Spontaneous strikes led by the working class in 1877 resulted in violent clashes with police.

One hundred and forty-three years ago the nation was shaken by a nationwide series of strikes almost amounting to a mass rebellion. Though there are clear and obvious differences between the issues, modes of collective action, and the participants of that upheaval and the multiracial protests of African-Americans, other people of color, and their white allies that have occurred over the past two weeks, the similarities are real enough to offer some perspective on present circumstances.

The issue that started the 1877 affair was not police brutality and institutional racism but economic inequality. The year 1877 was the low point of the 1873-1878 depression, which brought wage cuts of 10 to 30 percent, driving many workers and their families to the point of desperation. The strikes began when railroad workers in Martinsburg, West Virginia walked off the job following a 10 percent cut on the Baltimore & Ohio Railroad. The strike spread west and soon engulfed transportation centers and major industrial cities including Pittsburgh, St. Louis, and Chicago.  

But, like the rallies and marches against the murder of George Floyd, what started out as a protest quickly escalated beyond the control of those who sought to lead it. It devolved into heterogeneous crowds with their own dynamics, sometimes resulting in violent clashes with authorities and property damage.   

In Pittsburgh, after it became clear that the Pittsburgh police and militia sympathized with the local crowds, authorities called in the militia from Philadelphia, sparking outrage and violence. After the outsiders fired on the protesters causing twenty deaths, a diverse crowd tried to burn down the round house into which the militia had fled and then burned and looted the rail yards.  

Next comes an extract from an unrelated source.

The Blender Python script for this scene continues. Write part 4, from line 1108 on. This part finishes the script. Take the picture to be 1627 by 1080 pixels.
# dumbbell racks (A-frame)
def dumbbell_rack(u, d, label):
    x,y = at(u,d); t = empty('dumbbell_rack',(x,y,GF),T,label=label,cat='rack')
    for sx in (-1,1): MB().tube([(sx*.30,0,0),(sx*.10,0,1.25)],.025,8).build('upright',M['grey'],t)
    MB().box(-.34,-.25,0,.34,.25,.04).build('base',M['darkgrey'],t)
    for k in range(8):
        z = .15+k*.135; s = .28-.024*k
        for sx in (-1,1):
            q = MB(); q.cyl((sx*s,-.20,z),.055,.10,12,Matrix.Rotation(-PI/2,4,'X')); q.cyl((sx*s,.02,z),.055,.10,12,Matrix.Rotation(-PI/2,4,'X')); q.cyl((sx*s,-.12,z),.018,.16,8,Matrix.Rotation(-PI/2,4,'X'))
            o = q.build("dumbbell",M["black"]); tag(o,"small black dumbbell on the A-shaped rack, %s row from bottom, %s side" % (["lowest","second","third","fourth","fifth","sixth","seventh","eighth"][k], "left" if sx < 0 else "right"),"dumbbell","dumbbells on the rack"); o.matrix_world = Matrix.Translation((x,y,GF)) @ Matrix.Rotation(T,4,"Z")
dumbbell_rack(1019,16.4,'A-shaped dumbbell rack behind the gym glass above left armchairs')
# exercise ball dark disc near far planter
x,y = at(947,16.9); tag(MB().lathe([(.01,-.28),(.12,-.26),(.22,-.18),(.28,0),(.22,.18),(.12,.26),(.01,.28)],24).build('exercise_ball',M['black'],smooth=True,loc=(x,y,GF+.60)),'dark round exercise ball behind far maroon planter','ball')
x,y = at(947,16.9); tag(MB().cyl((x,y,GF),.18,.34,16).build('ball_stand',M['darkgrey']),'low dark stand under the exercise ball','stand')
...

In Chicago the railroad strike quickly escalated into a general strike for a 20 percent wage increase and the eight-hour day.  Mobile crowds of various occupations (or no occupation at all) traversed the industrial districts calling out employees to strike. To most of the press, they were lawless mobs--“ragamuffins, vagrants, and saloon bummers.” But a more accurate description was that they were “roaming committees of strikers” often joined by passersby and teenage boys out for adventure.  The press’s conflation of protesters expressing  serious social grievances with these hangers-on encouraged much of the public to dismiss the whole affair as a “riot.”